START

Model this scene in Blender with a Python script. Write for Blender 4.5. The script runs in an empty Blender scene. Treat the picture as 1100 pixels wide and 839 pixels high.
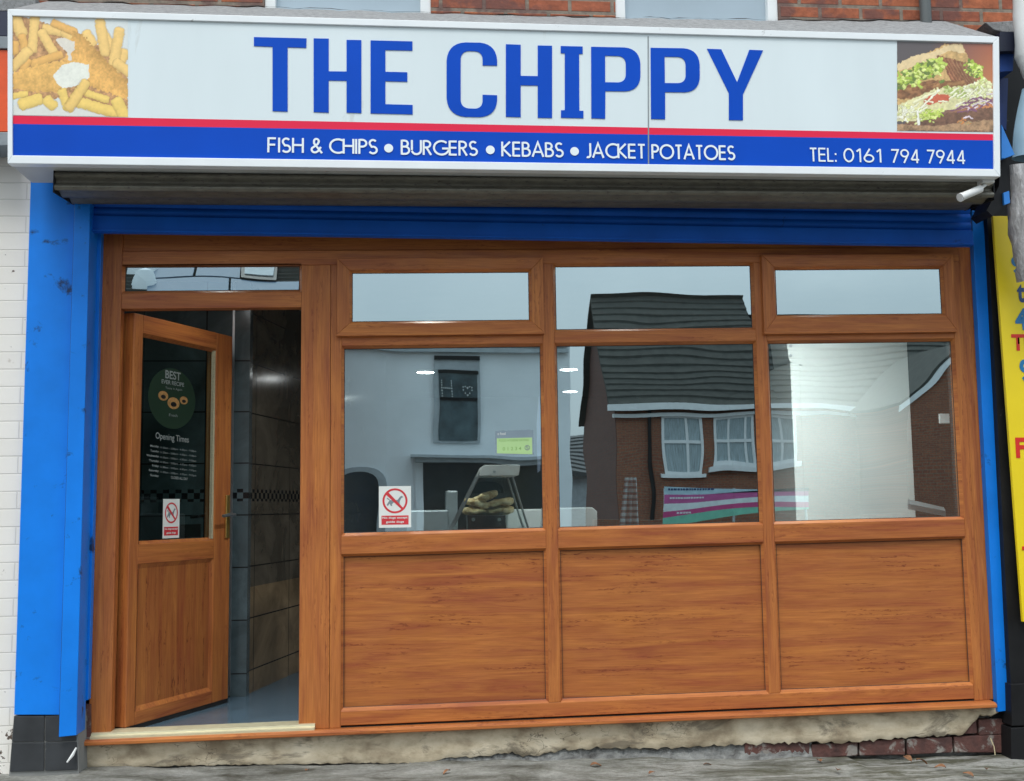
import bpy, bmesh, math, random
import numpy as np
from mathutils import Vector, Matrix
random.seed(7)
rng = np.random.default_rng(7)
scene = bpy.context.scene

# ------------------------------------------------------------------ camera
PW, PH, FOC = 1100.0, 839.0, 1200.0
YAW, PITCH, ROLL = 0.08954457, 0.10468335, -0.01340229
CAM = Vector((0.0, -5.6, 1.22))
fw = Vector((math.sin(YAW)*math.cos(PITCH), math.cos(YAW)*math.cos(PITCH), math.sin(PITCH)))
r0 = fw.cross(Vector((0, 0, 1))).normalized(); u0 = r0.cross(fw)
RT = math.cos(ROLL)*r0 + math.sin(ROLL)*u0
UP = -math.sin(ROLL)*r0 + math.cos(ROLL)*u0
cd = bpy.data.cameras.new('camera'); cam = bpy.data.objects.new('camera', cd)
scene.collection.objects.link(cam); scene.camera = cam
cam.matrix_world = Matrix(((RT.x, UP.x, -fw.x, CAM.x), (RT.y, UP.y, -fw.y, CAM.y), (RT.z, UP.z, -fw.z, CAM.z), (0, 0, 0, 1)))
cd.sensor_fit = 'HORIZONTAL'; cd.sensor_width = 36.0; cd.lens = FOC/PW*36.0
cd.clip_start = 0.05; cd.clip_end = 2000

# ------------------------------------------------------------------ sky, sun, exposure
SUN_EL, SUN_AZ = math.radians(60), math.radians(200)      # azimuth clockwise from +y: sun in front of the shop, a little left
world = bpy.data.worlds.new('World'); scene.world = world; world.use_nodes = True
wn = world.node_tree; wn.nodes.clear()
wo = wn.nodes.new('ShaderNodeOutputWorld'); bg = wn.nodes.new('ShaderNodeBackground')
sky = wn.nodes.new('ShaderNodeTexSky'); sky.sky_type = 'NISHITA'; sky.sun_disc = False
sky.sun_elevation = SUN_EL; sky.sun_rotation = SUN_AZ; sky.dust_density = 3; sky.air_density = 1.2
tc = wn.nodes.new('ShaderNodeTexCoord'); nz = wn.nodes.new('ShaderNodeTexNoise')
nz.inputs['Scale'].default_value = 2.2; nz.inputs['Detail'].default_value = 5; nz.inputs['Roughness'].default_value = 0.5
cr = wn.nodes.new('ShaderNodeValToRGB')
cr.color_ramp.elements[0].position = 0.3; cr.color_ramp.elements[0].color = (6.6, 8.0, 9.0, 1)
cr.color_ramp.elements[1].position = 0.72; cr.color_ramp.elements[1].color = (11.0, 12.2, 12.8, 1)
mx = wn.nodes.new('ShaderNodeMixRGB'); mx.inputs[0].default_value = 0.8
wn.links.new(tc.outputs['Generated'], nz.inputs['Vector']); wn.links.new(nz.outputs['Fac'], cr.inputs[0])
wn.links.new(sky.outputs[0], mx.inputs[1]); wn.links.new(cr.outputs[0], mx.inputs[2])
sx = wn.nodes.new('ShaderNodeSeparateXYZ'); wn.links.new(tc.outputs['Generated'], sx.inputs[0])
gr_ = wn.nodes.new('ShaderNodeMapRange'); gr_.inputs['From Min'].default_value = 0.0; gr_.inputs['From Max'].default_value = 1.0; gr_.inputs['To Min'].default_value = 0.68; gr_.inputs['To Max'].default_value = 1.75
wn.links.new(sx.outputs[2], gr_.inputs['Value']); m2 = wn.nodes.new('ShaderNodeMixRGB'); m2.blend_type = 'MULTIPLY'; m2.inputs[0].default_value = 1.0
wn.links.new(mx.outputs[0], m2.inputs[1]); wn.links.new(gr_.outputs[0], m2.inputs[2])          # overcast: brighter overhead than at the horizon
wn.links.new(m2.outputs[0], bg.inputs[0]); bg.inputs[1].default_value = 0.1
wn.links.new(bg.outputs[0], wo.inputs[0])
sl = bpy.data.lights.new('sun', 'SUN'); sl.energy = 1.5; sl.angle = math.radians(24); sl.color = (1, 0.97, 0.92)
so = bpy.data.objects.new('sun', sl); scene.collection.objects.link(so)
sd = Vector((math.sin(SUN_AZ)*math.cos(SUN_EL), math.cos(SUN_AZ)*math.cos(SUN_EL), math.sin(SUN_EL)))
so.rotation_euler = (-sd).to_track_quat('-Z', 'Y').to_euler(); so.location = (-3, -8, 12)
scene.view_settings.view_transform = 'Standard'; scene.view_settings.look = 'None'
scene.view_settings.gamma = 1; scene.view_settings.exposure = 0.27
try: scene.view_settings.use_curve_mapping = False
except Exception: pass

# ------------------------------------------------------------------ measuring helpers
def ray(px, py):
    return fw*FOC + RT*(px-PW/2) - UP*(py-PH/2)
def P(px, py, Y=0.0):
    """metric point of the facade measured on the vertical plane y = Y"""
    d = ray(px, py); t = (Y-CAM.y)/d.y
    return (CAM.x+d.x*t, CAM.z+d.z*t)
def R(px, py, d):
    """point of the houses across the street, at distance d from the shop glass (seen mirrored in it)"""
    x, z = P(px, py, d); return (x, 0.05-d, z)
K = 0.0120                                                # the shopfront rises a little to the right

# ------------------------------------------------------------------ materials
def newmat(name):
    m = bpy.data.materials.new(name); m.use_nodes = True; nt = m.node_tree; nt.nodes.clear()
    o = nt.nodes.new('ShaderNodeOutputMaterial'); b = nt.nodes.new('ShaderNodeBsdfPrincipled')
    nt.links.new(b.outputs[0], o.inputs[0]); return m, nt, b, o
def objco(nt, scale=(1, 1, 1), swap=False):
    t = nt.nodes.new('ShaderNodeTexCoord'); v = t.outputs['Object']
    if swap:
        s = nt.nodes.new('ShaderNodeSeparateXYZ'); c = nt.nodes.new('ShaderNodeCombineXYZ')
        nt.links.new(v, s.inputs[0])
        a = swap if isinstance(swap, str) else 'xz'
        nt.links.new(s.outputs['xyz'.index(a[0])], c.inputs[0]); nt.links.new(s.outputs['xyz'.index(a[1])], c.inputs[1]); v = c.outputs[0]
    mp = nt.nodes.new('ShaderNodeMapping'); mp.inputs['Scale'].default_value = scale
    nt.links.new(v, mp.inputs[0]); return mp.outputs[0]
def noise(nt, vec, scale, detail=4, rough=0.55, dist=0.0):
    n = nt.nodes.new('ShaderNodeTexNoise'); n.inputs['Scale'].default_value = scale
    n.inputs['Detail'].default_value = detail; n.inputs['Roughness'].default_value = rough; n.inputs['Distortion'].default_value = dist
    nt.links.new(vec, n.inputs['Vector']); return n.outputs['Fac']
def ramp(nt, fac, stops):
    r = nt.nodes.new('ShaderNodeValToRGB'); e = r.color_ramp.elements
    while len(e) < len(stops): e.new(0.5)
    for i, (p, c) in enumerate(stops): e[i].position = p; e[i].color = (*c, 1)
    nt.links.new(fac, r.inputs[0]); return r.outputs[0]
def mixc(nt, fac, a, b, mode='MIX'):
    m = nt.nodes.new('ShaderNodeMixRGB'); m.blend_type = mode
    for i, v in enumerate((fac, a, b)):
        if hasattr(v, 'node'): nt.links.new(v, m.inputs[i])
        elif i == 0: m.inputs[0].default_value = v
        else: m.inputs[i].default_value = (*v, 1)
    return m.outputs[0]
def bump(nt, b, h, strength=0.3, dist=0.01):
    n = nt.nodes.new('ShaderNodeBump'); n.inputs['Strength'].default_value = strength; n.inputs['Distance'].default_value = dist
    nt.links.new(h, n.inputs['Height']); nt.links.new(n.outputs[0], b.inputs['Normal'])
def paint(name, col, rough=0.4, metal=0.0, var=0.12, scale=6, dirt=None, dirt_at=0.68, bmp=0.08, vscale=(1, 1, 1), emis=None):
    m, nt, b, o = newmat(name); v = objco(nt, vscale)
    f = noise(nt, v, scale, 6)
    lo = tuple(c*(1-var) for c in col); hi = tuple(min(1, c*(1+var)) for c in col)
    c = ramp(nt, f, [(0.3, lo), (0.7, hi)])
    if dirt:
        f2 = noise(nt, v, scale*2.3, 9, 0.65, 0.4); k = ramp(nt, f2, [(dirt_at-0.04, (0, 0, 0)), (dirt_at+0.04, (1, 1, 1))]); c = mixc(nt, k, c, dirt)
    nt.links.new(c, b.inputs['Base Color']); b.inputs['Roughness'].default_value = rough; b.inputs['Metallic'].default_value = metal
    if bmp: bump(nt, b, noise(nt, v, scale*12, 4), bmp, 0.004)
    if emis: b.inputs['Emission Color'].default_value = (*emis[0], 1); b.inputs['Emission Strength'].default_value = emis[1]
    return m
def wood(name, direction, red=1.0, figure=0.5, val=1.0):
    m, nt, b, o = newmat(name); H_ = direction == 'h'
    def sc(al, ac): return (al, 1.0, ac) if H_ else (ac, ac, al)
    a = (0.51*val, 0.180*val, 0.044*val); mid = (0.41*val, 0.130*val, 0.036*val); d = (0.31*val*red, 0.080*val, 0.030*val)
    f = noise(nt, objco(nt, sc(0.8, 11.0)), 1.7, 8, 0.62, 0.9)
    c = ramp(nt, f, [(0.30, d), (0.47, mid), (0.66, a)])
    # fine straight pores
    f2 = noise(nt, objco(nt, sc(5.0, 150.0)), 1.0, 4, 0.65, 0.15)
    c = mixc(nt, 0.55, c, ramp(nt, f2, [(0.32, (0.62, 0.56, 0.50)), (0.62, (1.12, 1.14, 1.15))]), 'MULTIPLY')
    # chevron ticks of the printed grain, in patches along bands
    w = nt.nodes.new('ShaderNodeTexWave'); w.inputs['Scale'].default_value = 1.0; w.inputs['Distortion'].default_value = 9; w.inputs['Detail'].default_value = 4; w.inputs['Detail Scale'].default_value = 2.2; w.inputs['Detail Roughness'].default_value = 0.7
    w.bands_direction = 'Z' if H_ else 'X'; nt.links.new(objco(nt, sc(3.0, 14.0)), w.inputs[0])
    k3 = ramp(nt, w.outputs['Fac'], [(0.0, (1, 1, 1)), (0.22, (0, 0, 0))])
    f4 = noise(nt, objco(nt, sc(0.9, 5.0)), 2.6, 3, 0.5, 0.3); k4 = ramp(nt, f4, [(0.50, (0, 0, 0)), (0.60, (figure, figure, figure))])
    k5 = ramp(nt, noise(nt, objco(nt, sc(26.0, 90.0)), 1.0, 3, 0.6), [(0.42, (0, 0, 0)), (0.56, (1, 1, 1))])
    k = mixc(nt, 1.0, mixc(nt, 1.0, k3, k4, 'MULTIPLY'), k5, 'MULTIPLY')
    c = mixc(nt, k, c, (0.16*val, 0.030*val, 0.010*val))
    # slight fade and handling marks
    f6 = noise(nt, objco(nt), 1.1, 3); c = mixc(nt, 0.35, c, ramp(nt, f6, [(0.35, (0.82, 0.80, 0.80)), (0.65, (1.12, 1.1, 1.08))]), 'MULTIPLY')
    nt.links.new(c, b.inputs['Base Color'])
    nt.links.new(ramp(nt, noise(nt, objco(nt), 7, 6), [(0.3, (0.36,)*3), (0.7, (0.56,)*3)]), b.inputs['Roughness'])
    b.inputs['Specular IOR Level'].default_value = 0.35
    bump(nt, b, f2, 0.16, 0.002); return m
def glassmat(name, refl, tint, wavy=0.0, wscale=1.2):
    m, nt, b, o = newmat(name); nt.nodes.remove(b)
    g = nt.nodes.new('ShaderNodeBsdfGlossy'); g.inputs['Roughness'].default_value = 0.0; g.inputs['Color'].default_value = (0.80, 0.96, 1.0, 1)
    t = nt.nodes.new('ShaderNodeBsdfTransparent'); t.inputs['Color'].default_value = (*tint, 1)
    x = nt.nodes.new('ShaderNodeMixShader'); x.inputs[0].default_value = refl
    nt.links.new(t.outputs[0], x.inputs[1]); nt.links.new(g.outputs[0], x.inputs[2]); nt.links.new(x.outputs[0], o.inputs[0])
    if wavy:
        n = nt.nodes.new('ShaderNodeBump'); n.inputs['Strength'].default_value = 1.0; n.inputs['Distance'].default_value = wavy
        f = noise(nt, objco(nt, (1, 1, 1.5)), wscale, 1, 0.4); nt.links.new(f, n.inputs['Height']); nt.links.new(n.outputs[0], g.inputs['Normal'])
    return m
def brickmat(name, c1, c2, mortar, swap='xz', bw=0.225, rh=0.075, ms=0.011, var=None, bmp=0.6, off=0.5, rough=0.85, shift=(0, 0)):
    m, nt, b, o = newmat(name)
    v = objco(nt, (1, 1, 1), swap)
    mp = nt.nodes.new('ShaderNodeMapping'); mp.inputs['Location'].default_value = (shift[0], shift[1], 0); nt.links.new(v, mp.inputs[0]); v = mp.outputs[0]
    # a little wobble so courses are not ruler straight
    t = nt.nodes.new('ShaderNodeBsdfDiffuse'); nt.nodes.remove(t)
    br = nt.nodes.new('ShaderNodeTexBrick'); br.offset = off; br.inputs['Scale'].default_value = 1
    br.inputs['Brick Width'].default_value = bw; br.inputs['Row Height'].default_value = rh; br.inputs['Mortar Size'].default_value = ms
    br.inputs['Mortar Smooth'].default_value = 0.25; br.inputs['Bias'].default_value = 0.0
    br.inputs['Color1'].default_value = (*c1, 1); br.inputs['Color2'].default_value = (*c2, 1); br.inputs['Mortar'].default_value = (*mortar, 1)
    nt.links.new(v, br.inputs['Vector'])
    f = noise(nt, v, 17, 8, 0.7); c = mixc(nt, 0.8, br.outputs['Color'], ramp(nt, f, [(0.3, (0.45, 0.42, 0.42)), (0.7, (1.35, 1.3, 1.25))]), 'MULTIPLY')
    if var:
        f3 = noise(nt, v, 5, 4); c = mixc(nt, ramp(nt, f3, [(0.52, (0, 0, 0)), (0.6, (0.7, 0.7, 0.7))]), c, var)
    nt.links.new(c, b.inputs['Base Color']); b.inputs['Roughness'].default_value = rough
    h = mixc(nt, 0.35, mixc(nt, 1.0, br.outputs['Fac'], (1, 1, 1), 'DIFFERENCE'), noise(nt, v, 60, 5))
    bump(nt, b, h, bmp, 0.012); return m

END

Give again exactly the lines running from the beginning of the material above through the line that contains "scene = bpy.context.scene", and leave out every picture.

Model this scene in Blender with a Python script. Write for Blender 4.5. The script runs in an empty Blender scene. Treat the picture as 1100 pixels wide and 839 pixels high.
import bpy, bmesh, math, random
import numpy as np
from mathutils import Vector, Matrix
random.seed(7)
rng = np.random.default_rng(7)
scene = bpy.context.scene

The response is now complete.